Antarctic Waters: Warmer with More Acidity and Less Oxygen

The increased freshwater from melting Antarctic ice sheets plus increased wind has reduced the amount of oxygen in the Southern Ocean and made it more acidic and warmer, according to new research led by University of Arizona geoscientists.

The researchers found Southern Ocean waters had changed by comparing shipboard measurements taken from 1990 to 2004 with measurements taken by a fleet of microsensor-equipped robot floats from 2012 to 2019. The observed oxygen loss and warming around the Antarctic coast is much larger than predicted by a climate model, which could have implications for predictions of ice melt.

The discovery drove the research team to improve current climate change computer models to better reflect the environmental changes around Antarctica.

“It’s the first time we’ve been able to reproduce the new changes in the Southern Ocean with an Earth system model,” said co-author Joellen Russell, a professor of geosciences.

The research is the first to incorporate the Southern Ocean’s increased freshwater plus additional wind into a climate change model, she said. The team used the National Oceanic and Atmospheric Administration’s ESM2M model.

Previously, global climate change models did not predict the current physical and chemical changes in the Southern Ocean, said Russell, who holds the Thomas R. Brown Distinguished Chair in Integrative Science.

“We underestimated how much influence that added freshwater and wind would have. When we add these two components to the model, we can directly and beautifully reproduce what has happened over the last 30 years,” she said.

Now, models will be able to do a better job of predicting future environmental changes in and around Antarctica, she said, adding that the Southern Ocean takes up most of the heat produced by anthropogenic global warming.

“One out of every eight carbon molecules that comes out of your tailpipe goes into the Southern Ocean,” Russell said. “Our model says that in the future, we may not have as big of a carbon sink as we were hoping.”

First author Ben Bronselaer led the effort to improve the climate models when he was a postdoctoral research associate in Russell’s lab. He is now a meteorological and oceanographic engineer at the British multinational oil and gas company BP in London.

The team’s paper, “Importance of wind and meltwater for observed chemical and physical changes in the Southern Ocean,” was published in Nature Geoscience on Jan. 6.

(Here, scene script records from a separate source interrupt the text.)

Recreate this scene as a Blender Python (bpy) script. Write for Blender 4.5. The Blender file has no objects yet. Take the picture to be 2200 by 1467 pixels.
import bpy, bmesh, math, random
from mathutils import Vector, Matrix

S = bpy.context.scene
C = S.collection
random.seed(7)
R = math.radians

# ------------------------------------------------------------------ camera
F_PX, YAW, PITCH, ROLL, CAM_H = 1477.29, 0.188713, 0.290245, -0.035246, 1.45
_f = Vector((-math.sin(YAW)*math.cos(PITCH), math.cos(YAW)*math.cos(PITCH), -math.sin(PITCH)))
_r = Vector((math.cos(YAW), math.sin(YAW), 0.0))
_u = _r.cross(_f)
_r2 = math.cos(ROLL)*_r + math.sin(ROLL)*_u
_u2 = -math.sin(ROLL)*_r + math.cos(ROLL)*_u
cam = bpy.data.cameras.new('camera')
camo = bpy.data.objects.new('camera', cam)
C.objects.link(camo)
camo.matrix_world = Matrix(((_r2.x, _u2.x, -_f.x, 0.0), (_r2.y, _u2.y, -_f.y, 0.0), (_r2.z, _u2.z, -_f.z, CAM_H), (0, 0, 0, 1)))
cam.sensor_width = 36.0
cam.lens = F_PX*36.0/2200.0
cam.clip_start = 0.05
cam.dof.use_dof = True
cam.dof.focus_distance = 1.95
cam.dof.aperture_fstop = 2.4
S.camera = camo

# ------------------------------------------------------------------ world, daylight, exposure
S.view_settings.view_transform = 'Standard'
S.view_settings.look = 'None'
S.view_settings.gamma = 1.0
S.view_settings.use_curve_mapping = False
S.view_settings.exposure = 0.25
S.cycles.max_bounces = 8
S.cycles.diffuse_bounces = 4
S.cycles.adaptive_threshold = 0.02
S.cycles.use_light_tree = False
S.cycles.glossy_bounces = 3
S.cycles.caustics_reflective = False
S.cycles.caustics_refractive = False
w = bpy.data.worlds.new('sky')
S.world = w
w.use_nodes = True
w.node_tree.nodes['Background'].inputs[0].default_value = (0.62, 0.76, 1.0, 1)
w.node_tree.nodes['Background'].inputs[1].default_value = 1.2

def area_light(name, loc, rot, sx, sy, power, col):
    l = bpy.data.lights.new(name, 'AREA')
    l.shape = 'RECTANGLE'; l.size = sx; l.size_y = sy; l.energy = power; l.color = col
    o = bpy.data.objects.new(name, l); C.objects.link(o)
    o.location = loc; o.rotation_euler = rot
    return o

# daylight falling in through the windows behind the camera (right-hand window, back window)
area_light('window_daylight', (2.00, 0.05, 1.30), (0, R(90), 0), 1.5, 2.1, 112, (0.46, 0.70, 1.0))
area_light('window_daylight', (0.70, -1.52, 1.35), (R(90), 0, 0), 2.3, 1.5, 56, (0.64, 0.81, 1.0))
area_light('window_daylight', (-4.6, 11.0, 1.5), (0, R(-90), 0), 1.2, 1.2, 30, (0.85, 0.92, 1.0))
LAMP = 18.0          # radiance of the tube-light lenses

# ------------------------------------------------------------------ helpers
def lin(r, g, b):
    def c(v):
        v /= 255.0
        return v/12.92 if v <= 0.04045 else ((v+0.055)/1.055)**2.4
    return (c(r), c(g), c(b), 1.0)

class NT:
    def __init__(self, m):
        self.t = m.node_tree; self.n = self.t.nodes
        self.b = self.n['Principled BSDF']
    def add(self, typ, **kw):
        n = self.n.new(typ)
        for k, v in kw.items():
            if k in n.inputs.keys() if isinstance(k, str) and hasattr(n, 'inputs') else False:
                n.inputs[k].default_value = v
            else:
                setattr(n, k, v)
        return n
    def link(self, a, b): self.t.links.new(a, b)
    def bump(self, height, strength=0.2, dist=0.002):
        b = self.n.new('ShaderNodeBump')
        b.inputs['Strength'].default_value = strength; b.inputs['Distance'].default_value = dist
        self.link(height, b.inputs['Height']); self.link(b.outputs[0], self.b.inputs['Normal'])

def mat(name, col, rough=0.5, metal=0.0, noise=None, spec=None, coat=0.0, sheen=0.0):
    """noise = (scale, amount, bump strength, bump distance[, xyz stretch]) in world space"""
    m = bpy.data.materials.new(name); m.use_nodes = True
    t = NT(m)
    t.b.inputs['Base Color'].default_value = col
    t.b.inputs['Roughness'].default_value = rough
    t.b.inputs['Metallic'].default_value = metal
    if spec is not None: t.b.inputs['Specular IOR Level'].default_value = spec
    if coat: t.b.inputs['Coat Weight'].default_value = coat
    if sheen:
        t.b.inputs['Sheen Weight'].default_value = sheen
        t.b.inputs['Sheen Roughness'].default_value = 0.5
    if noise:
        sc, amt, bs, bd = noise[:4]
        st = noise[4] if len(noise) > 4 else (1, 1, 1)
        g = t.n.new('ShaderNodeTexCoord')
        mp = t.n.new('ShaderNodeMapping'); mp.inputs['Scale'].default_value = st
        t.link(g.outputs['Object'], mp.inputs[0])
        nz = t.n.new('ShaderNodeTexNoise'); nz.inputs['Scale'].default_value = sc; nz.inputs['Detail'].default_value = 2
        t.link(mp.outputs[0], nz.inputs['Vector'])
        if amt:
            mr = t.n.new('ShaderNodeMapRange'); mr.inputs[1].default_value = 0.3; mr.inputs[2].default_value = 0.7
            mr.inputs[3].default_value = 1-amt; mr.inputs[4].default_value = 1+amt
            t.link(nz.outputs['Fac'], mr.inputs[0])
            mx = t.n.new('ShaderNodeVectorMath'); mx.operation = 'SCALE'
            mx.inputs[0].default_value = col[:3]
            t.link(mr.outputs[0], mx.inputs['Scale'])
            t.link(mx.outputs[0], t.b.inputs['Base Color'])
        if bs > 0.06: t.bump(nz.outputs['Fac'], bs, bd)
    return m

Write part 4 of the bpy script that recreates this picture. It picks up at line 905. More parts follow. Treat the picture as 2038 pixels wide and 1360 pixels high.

To develop a better understanding of the Earth’s climate system, scientists constantly refine their global climate change models. As part of that effort, the Southern Ocean Carbon and Climate Observations and Modeling Project, or SOCCOM, studies the Southern Ocean and its influence on climate.

The National Science Foundation funds SOCCOM, with additional support provided by the National Oceanic and Atmospheric Administration, or NOAA, and NASA.

Russell leads the SOCCOM group that improves how the Southern Ocean is represented in computer models of global climate. She’s been studying the ocean around Antarctica for 25 years.

“My first research cruise in the Southern Ocean was in 1994. It was in the winter in the deep South Pacific. I had grown up in Alaska, and I knew what a blizzard felt like – and I had never felt winds like that before,” she said.

She’s been “obsessed” by the extreme Antarctic winter winds ever since, she said.

Russell and other scientists have been taking shipboard measurements in the waters around Antarctica for decades, but winter conditions make that extremely difficult. Moreover, the extent of the winter sea ice makes taking nearshore measurements from ships impossible, she said.

The robot floats SOCCOM began deploying in 2014 have solved that problem.

“The robot floats can go under the winter ice and work all winter long collecting data. The robot floats are the revolution in how we can even imagine looking at the evolution of the ice and the ocean,” she said. “We had never seen the winter-time chemistry under the ice.”

The floats revealed how much Antarctic waters had changed in the last several decades – a development global climate models had not predicted.

Bronselaer, Russell and their colleagues had previously added additional freshwater from melting ice sheets to climate models, but that revision did not reproduce the recent changes in the Southern Ocean’s chemistry.

Increasing the freshwater and the amount of Antarctic wind in the model solved the problem – now the model correctly represents the current state of Antarctic waters.

The team also used the improved model to forecast conditions in the Southern Ocean. The forecast suggests that in the future, the Southern Ocean may not take up as much carbon dioxide from the atmosphere as previously predicted.

Russell plans to continue pursuing the Antarctic’s winter winds.

“We didn’t observe it – but the model says we need it,” she said. “I’m proposing to NASA a satellite to go hunt for the missing wind.”

Additional co-authors on the paper are Michael Winton and John P. Dunne of the NOAA Geophysical Fluid Dynamics Laboratory in Princeton, New Jersey; Richard A. Feely of the NOAA Pacific Marine Environmental Laboratory in Seattle, Washington; Nancy L. Williams of the University of South Florida College of Marine Science in St. Petersburg, Florida; Robert M. Key and Jorge L. Sarmiento of Princeton University; and Kenneth S. Johnson of Monterey Bay Aquarium Research Institute in Moss Landing, California.